A lower tone equals more power. Men do have natural lower voices but as women, if we lower our voices and slow down our speaking, it has a tremendous effect on other people.


Tip #5: Manage your stress response

We've all heard about the fight, flight and freeze response. When we're in the stress response, we're inconsistent and we behave in a very different way.

"When you're adrenaline kicks in, you cannot make clear decisions," Luzelle said. "In an emergency, would you rather have a librarian or a firefighter? You really need to be someone with authority that can take charge of the situation in a calm manner."
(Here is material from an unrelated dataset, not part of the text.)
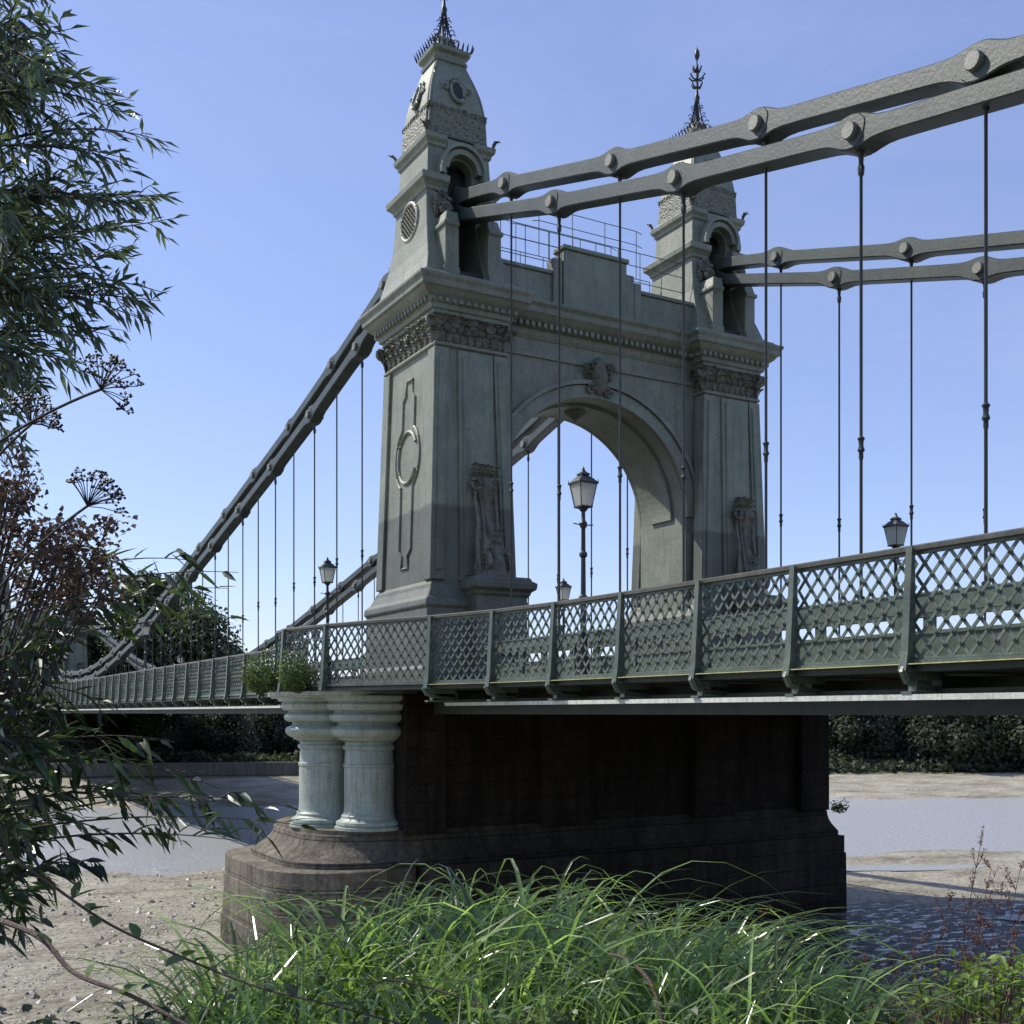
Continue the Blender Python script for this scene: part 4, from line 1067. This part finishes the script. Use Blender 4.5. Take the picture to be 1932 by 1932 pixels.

 This is the same for people. You cannot effectively lead others when you have lost control in yourself. It's okay to respond to stress, but a leader knows what those first signals are and can mitigate their response. If you know how you respond to stressful situations, you can implement early management techniques so you can navigate successfully.


Tip #6: Understand everyone's "why"

As managers we're often not paying attention - we're not asking the "why?"

"You can't move forward unless you assess the problem and to assess the problem, you have to know what's going on," Luzelle said.

Like a good dog owner, an effective leader has to get to know the individuals that make up the team. Each person will respond differently to praise and consequence. This way you are able to reduce the fear, improve the joy and help strengthen and empower those struggling with certain tasks.

"As a manager, or you as a dog owner, have about 50% effect on what your staff feel, do, say, and how they will act to things. If you're an effective leader, this means everything will go really well. If you're not, you will have problems."